Sayangnya, penarikan hutang luar negeri untuk menutupi defisit anggaran terlihat sangat tidak efisien dan efektif. Ibaratnya, ditarik dengan jumlah besar, namun tidak digunakan dengan maksimal, yang ada malah membebani APBN dengan cicilan bunga dan hutang di masa depan. Mirisnya, ini terjadi di Indonesia. Indikatornya, cukup dengan melihat SILPA yang dihasilkan. SILPA (Sisa Lebih Pembiayaan Anggaran) menjadi tolak ukur apakah jumlah dana yang digunakan untuk menutupi defisit digunakan seluruhnya atau tersisa di tahun berjalan. Dari tahun 2008 hingga 2011 (Tabel 2.) jumlah SILPA cenderung positif dan mengalami kenaikan, namun sayangnya, pinjaman luar negeri juga masih mengalami kenaikan pada tahun yang sama. Ini menunjukkan bahwa, jumlah utang luar negeri yang dipinjam tidak digunakan dengan seefisien mungkin. Normalnya, jika memang pembiayaan tersisa, maka dapat digunakan untuk tahun berikutnya sehingga menutup/menambal defisit yang terjadi di pembiayaan APBN. Kejadian ini menunjukkan bahwa terdapat banyak asumsi fiskal yang cenderung meleset untuk diterapkan pada prediksi pembiayaan yang dibutuhkan.

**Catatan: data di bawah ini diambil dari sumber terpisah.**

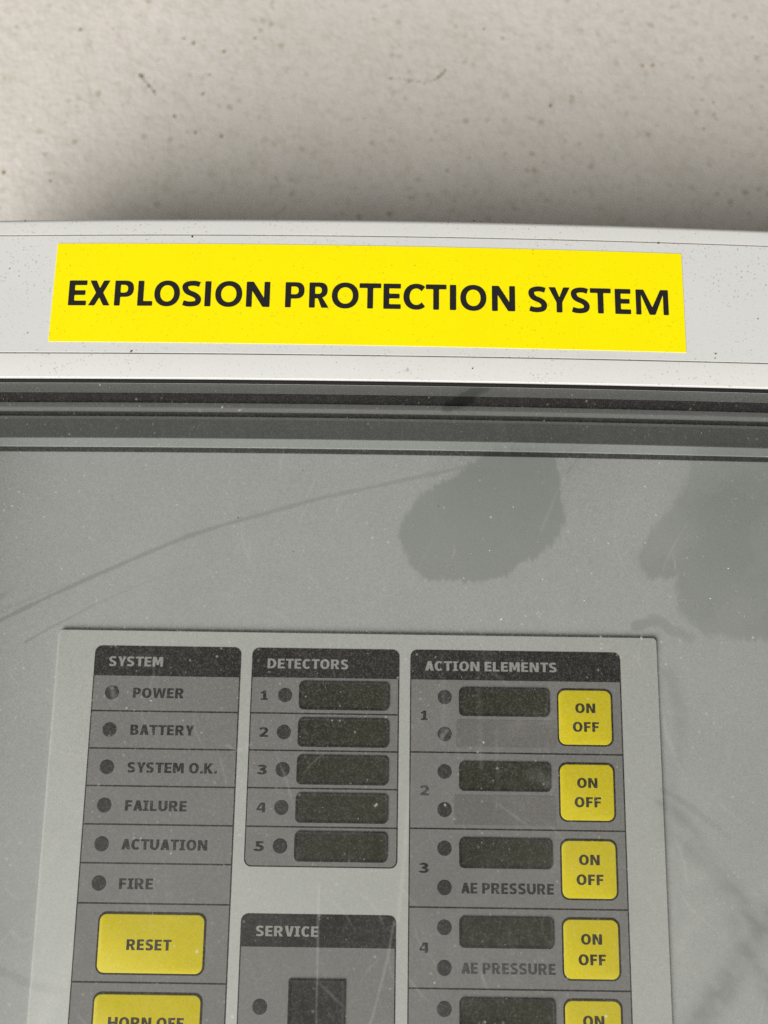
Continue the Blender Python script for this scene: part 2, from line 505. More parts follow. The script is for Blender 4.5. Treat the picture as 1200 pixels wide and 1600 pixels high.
    if ch == '1':
        q = h * .85; a = w / 2 - s / 2 + .02; b = a + s
        return [[(0, 0), (0, q), (a, q), (a, .70), (0, .70), (0, .83), (a * .8, .88), (a + .02, 1), (b, 1), (b, q), (w, q), (w, 0)]]
    if ch == '2':
        P = catmull([(w * .06, .80), (w * .30, 1 - h / 2), (w * .62, 1 - h / 2), (w - s * .55, .74), (w * .72, .50), (w * .20, h * .75)])
        c = stroke(P, h, s)
        n = len(P)
        up, lowr = c[:n], c[n:]
        return [up[:-1] + [(w * .36 + .04, h), (w, h), (w, 0), (0, 0), (0, h * .8)][0:5] + lowr[1:]] if False else [lowr[::-1][:-1] + [(0, h * 1.0), (0, 0), (w, 0), (w, h), (w * .42, h)] + up[::-1][1:]] if lowr[0][0] < up[-1][0] else [up[:-1] + [(0, h), (0, 0), (w, 0), (w, h), (w * .42, h)] + lowr[1:]]
    if ch == '3':
        cx = w * .40
        return [arc(cx, .745, w * .55, .262, 155, -62, 16) + arc(cx, .28, w * .60, .29, 58, -158, 18)
                + arc(cx, .28, w * .60 - s, .29 - h, -150, 84, 16) + [(w * .22, .452), (w * .22, .585)] + arc(cx, .745, w * .55 - s, .262 - h, -84, 150, 14)]
    if ch == '4':
        x = w * .60
        return [[(x, 0), (x, .22), (0, .22), (0, .40), (x - s * .5, 1), (x + s, 1), (x + s, .40), (w, .40), (w, .22), (x + s, .22), (x + s, 0)], [(w * .20, .40), (x, .40), (x, .80)]]
    if ch == '5':
        cx = w * .38
        return [[(w * .93, 1), (w * .93, 1 - h), (w * .08 + s, 1 - h), (w * .08 + s, .63)] + arc(cx, .315, w * .62, .325, 88, -155, 20)
                + arc(cx, .315, w * .62 - s, .325 - h, -150, 95, 16) + [(w * .08, .44), (w * .08, 1)]]
    return []
ADV = dict(A=.72, B=.66, C=.64, D=.74, E=.56, F=.54, H=.75, I=.44, K=.72, L=.54, M=.86, N=.75, O=.78, P=.64, R=.72, S=.62, T=.66, U=.72, V=.72, W=1.06, Y=.70, X=.74)
ADV.update({'1': .52, '2': .58, '3': .58, '4': .64, '5': .58, '.': .20, ' ': .30})
GAP = {'I': .11, 'A': .06, 'V': .05, 'T': .07, 'Y': .05, '.': .10}

def text_contours(txt):
    x = 0; out = []
    for i, ch in enumerate(txt):
        if ch == ' ':
            x += ADV[' ']; continue
        w = ADV[ch]
        for c in glyph(ch, w, .225, .18):
            out.append([(px + x, py) for px, py in c])
        x += w + GAP.get(ch, .125)
    return out, max(p[0] for c in out for p in c)
def fill(name, contours, mat, thick=2e-5):
    """filled outlines in the x-z plane, facing -y"""
    cu = bpy.data.curves.new(name, 'CURVE')
    cu.dimensions = '2D'; cu.fill_mode = 'BOTH'; cu.extrude = thick
    for c in contours:
        sp = cu.splines.new('POLY')
        sp.points.add(len(c) - 1)
        for q, (x, y) in zip(sp.points, c):
            q.co = (x * 1000, y * 1000, 0, 1)       # mm while filling, scaled back below
        sp.use_cyclic_u = True
    cu.extrude = thick * 1000
    o = bpy.data.objects.new(name, cu)
    COL.objects.link(o)
    bpy.context.view_layer.update()
    dg = bpy.context.evaluated_depsgraph_get()
    me = bpy.data.meshes.new_from_object(o.evaluated_get(dg))
    bpy.data.objects.remove(o); bpy.data.curves.remove(cu)
    me.name = name
    me.transform(Matrix(((.001, 0, 0, 0), (0, 0, .001 * -1, 0), (0, .001, 0, 0), (0, 0, 0, 1))))
    me.materials.clear(); me.materials.append(mat)
    return me
def text_mesh(name, txt, x0, x1, z0, z1, mat, shear=0.0):
    cs, w = text_contours(txt)
    cs = [[(x0 + px / w * (x1 - x0), z0 + py * (z1 - z0)) for px, py in c] for c in cs]
    return fill(name, cs, mat)

# ------------------------------------------------------------------ plane coordinates
def on_plane(px, py, y):
    """point of the plane at depth y seen at a place of the 1200 x 1600 photograph (used for the dirt marks)"""
    r = np.array([px - 600, py - 800, 1202.0])
    t = (CAM_D + y) / (dn @ r)
    return (dh @ r) * t, -(dv @ r) * t

# ------------------------------------------------------------------ the wall
WALL_Y = 0.098
wm = mesh_of("wall", [(-1.5, WALL_Y, -1.5), (1.5, WALL_Y, -1.5), (1.5, WALL_Y, 1.5), (-1.5, WALL_Y, 1.5),
                      (-1.5, WALL_Y + .2, -1.5), (1.5, WALL_Y + .2, -1.5), (1.5, WALL_Y + .2, 1.5), (-1.5, WALL_Y + .2, 1.5)],
             [(0, 1, 2, 3), (4, 5, 6, 7), (0, 1, 5, 4), (1, 2, 6, 5), (2, 3, 7, 6), (3, 0, 4, 7)], MAT['wall'])
wall = link("wall", wm)
wall['kind'] = 'structure'
wall['label'] = 'pale painted wall with brown specks behind the cabinet'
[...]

Ketidakakuratan asumsi ini berdampak besar dalam menyumbang defisit pendanaan neto, seperti yang telah disinggung sebelumnya, yang pada akhirnya turut berkontribusi pula pada defisit transaksi berjalan. Poin komponen ini seharusnya juga perlu dipertimbangka oleh pengambil kebijakan terkait dalam menangani rentetan defisit yang terjadi, khusunya bagi pemerintah sebagai otoritas pengambil kebijakan fiskal. Mau tidak mau, stabilisasi makroekonomi, harus dilakukan melalui kebijakan moneter dan fiskal karena dampaknya akan sangat besar bagi stabilisasi perekomonian negara secara menyeluruh, pun untuk semua sektor. Apalagi, alasan Bank Indonesia meningkatkan BI Rate juga sepenuhnya karena kekhawatiran akan pergerakan defisit transaksi berjalan, yang notebene lebih berada di naungan pemerintah. Jadi, apa yang akan dipilih pemerintah kemudian, berani berpikir jeli untuk permasalahan fiskal ini atau hanya diam menunggu BI Rate menanjak lagi? Jangan lupa, pertumbuhan ekonomi sudah cukup terkoreksi dengan adanya kenaikan ini.